The state law carries penalties for university administrators who don’t enforce it, Steiner said.
“So I’m put in the position of enforcing a law that I don’t believe in,” he added. “I don’t want to break any laws.”
His next job will be dean of the University of Pennsylvania School of Design, where he received his master’s and doctorate degrees, both in 1986, for city and regional planning.
Steiner has received “a couple of hundred positive responses” from faculty, students, alumni and colleagues at other universities for his stand.
He’s also gotten four pieces of hate mail, he said.
“They use negative labels like liberal and go to Massachusetts,” Steiner said. “They can’t spell very well, and they can’t tell the difference between Pennsylvania University and Penn State University.”

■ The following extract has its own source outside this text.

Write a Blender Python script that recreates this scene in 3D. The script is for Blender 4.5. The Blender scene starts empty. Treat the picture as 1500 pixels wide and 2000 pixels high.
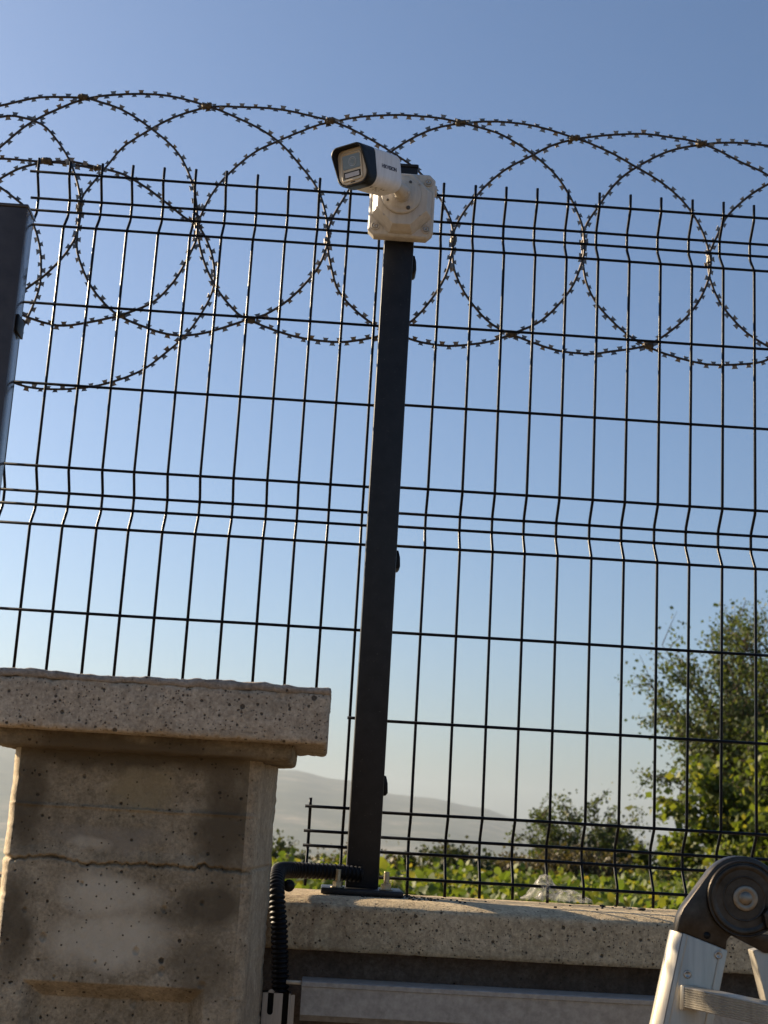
import bpy, bmesh, math, random
from mathutils import Vector, Matrix, noise
import numpy as np

S = bpy.context.scene
COL = S.collection
R = math.radians

# ------------------------------------------------------------------ camera
cam_d = bpy.data.cameras.new('camera')
cam = bpy.data.objects.new('camera', cam_d)
COL.objects.link(cam)
RI = Vector((0.99755604, -0.04142047, 0.05626978))
UP = Vector((-0.06399013, -0.2182022, 0.9738034))
FW = Vector((0.0280572, 0.97502418, 0.22031942))
EYE = Vector((-0.1371429, -2.24173312, 1.6003495))
cam.matrix_world = Matrix(((RI.x, UP.x, -FW.x, EYE.x), (RI.y, UP.y, -FW.y, EYE.y), (RI.z, UP.z, -FW.z, EYE.z), (0, 0, 0, 1)))
cam_d.sensor_fit = 'VERTICAL'
cam_d.sensor_height = 36
cam_d.sensor_width = 27
cam_d.lens = 48.731
cam_d.clip_start = 0.05
cam_d.clip_end = 40000
cam_d.dof.use_dof = True
cam_d.dof.focus_distance = 2.12
cam_d.dof.aperture_fstop = 12.5
S.camera = cam

# ------------------------------------------------------------------ sky, sun, exposure
SUN_EL = R(23)
SUN_BEHIND = R(32)          # the sun stands to the left, this far behind the fence line
w = bpy.data.worlds.new('World')
S.world = w
w.use_nodes = True
wn = w.node_tree.nodes
bg = wn['Background']
sky = wn.new('ShaderNodeTexSky')
sky.sky_type = 'NISHITA'
sky.sun_disc = False
sky.sun_elevation = SUN_EL
sky.sun_rotation = R(270) + SUN_BEHIND
sky.altitude = 100
sky.air_density = 1.0
sky.dust_density = 2.0
sky.ozone_density = 4.8
w.node_tree.links.new(sky.outputs[0], bg.inputs[0])
bg.inputs[1].default_value = 0.051
sun_d = bpy.data.lights.new('sun', 'SUN')
sun_d.energy = 4.2
sun_d.angle = R(0.55)
sun_d.color = (1.0, 0.80, 0.55)
sun = bpy.data.objects.new('sun', sun_d)
COL.objects.link(sun)
TO_SUN = Vector((-math.cos(SUN_BEHIND) * math.cos(SUN_EL), math.sin(SUN_BEHIND) * math.cos(SUN_EL), math.sin(SUN_EL)))
sun.rotation_euler = TO_SUN.to_track_quat('Z', 'Y').to_euler()
sun.location = TO_SUN * 20
S.view_settings.view_transform = 'Standard'
S.view_settings.look = 'None'
S.view_settings.exposure = 1.5
S.view_settings.gamma = 1
S.render.engine = 'CYCLES'
S.cycles.use_denoising = True
S.cycles.max_bounces = 6
S.cycles.volume_bounces = 1
S.cycles.use_adaptive_sampling = True

# ------------------------------------------------------------------ helpers
MATS = {}
def mat(name):
    m = bpy.data.materials.new(name)
    m.use_nodes = True
    nt = m.node_tree
    b = nt.nodes['Principled BSDF']
    MATS[name] = m
    return m, nt, b

def nd(nt, typ, **kw):
    n = nt.nodes.new(typ)
    for k, v in kw.items():
        if k.startswith('i_'):
            key = k[2:]
            n.inputs[int(key) if key.isdigit() else key].default_value = v
        else:
            setattr(n, k, v)
    return n

def lk(nt, a, b):
    nt.links.new(a, b)

def coords(nt, scale=(1, 1, 1), kind='Object'):
    tc = nd(nt, 'ShaderNodeTexCoord')
    mp = nd(nt, 'ShaderNodeMapping')
    mp.inputs['Scale'].default_value = scale
    lk(nt, tc.outputs[kind], mp.inputs[0])
    return mp.outputs[0]

def ramp(nt, src, stops):
    r = nd(nt, 'ShaderNodeValToRGB')
    e = r.color_ramp.elements
    while len(e) < len(stops):
        e.new(0.5)
    for k, (p, c) in enumerate(stops):
        e[k].position = p
        e[k].color = c if len(c) == 4 else (*c, 1)
    lk(nt, src, r.inputs[0])
    return r.outputs[0]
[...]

In a letter to colleagues informing them of his impending departure, he made no mention of the new law in Texas, saying only that “as an alumnus with three degrees from Penn Design, this is an unparalleled opportunity to lead a school at an institution that means a great deal to me.”
He was proud of what his colleagues accomplished at the University of Texas the past 15 years, he said.
The new Campus Carry law will allow people who are licensed to carry concealed handguns to carry their guns onto the campuses ofTexas’ four-year state universities. The universities will be able to create gun-free zones, but those zones cannot include classrooms.